Politics in a well-mannered micropolitis
Adapted from Robert Whitcomb's Oct. 27 "Digital Diary,'' in GoLocal24.com
Politics in Rhode Island, where I live, can be pretty dispiriting because of excessive identity politics, some local corruption and a low level of intelligence, education and integrity and a high level of provincialism among too many politicians. (That’s partly due to local journalists and demagogic radio talk show hosts discouraging good people from running for office and very low voter turnout in primary elections.)
So I drove to Vermont last week to see a little bit of Norman Rockwell-style politicking.
The drive to and from Montpelier was a trip up and down memory lane. I headed west on Route 2 through northern Massachusetts’s by turns pretty and depressing villages and mill towns. The foliage was at its most colorful and the sky was azure. I took a slightly different route than usual, turning off Route 2 well before Greenfield and heading north through unexpectedly high and steep hills and deep countryside near Northfield before getting on Route 91, which runs north up the gorgeous Connecticut River Valley, through which I had driven so many times before.
The farther north I went, the less vivid the foliage; the North Country’s maximum color was about three weeks ago. But much of the landscape still glowed.
In Montpelier, I had dinner with two old friends, Josh Fitzhugh and his wife, Elizabeth. Josh is running as an anti-Trump Republican state Senate candidate for Washington County. We ate in an excellent restaurant called Sarducci’s in downtown Montpelier, which was crowded and cheery. Indeed, the city, although America’s smallest state capital, was surprisingly lively with lots of people on the sidewalks on a mild night.

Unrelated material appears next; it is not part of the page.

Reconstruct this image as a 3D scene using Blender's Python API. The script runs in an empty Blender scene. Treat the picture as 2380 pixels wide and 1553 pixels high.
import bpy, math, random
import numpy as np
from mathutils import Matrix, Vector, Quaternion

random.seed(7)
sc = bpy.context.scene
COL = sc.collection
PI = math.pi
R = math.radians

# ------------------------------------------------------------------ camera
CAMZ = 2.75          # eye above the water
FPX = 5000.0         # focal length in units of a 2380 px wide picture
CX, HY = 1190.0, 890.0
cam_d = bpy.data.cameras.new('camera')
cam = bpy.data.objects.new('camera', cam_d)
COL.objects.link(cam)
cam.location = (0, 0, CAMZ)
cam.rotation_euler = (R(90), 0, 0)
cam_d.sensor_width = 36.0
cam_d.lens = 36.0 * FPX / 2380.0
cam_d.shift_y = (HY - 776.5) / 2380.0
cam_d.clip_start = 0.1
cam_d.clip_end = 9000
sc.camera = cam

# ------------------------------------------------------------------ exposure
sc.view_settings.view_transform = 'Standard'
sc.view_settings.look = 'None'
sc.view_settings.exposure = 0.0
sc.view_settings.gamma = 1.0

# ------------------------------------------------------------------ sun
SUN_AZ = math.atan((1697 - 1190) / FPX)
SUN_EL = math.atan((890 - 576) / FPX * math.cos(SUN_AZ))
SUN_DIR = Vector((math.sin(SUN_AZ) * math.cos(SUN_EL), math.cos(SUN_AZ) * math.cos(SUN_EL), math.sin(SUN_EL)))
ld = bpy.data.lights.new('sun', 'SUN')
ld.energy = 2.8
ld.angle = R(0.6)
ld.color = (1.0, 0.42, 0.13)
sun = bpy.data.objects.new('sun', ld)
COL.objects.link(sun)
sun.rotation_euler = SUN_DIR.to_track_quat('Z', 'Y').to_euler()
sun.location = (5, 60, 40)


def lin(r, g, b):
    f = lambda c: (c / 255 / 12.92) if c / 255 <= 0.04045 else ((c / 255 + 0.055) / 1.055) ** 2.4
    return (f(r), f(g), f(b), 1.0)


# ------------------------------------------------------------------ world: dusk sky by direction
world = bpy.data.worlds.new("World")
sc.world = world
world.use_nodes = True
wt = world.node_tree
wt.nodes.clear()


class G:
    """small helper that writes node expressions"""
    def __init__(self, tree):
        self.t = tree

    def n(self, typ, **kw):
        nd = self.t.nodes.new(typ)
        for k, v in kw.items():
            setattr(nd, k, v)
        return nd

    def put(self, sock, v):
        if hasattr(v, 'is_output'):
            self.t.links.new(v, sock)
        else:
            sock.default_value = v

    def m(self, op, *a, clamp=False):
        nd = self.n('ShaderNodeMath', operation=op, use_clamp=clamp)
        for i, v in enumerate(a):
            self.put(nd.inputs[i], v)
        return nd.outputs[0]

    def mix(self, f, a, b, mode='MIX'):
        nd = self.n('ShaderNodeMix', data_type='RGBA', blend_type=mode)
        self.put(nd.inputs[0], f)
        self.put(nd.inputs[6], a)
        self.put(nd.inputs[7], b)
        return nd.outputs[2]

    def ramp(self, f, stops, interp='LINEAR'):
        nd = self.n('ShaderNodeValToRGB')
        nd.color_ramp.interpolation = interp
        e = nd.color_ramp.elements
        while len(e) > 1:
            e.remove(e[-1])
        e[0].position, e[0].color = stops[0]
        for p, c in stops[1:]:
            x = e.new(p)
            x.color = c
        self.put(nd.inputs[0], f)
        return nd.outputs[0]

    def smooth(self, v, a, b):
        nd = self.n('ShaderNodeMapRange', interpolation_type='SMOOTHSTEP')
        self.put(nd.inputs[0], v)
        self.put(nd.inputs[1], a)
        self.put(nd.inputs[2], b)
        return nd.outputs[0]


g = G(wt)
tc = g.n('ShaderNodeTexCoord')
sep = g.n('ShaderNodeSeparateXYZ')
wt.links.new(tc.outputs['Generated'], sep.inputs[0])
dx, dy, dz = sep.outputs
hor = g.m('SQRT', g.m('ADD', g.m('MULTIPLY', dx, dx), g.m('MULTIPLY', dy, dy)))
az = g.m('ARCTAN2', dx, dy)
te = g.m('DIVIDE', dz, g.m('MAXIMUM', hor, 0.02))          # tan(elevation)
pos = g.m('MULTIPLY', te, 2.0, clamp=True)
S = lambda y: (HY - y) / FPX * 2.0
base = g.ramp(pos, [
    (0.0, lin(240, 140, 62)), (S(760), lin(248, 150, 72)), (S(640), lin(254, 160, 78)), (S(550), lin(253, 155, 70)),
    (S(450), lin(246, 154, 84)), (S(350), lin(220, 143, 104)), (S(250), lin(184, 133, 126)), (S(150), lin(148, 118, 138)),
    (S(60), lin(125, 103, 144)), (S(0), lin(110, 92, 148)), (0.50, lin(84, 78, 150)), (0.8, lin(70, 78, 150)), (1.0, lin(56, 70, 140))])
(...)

After dinner we strolled to a small cable-TV studio, where Josh and some rivals had a “debate,’’ though it was really just a discussion, on such big local issues as preventing dirty water from entering Lake Champlain. Everyone was civil. The candidates had grown to know each other over the years in the intimate and generally friendly and honest atmosphere of the Green Mountain State.
Elizabeth (nicknamed “Wibs’’) and I sat in the waiting room outside the studio but we only heard a little of the “debate’’ on the big screen in front of the room because of technical problems. Sitting with us was a nice man called Jerome Lipani, like many Vermonters from New York City, who promoted some Bernie Sanders-style reforms to us.
Mr. Lipani, artist, was polite and good-humored and, I inferred, pragmatic, as was now-Senator Sanders, a socialist, when he was mayor of Burlington. Indeed, with a few exceptions, such as outgoing Gov. Peter Shumlin’s overreaching for a single-payer healthcare plan, pragmatism rules. Thus the same state will elect such moderate Republicans as the late Gov. Richard Snelling, such Democrats as former Gov. Howard Dean (who ran state government as a middle-of-the road fiscal conservative) and a professed (but realistic) socialist such as Bernie Sanders. Vermont candidates are judged by their records and characters far more than by their party labels. Given the increasing tendency in the U.S. to vote strictly by party and not by individual this was heartening.
Reliving again the state’s tradition of civility and civic-mindedness was a tonic, and I rather dreaded driving back to the nastiness of megalopolis. By the way, I discovered that Montpelier along with Barre, form something called a "micropolitan area'' and that tiny Barre and Montpelier are called the Twin Cities. Vermont cute!
xxx
An old book by Joseph Wood Krutch, The Twelve Seasons: A Perpetual Calendar for the Country, might help you get through the New England winter, especially in beautiful but, er, rigorous Vermont, New Hampshire and Maine. He sees each month as a season.
Indeed, every day is a season, emotionally speaking.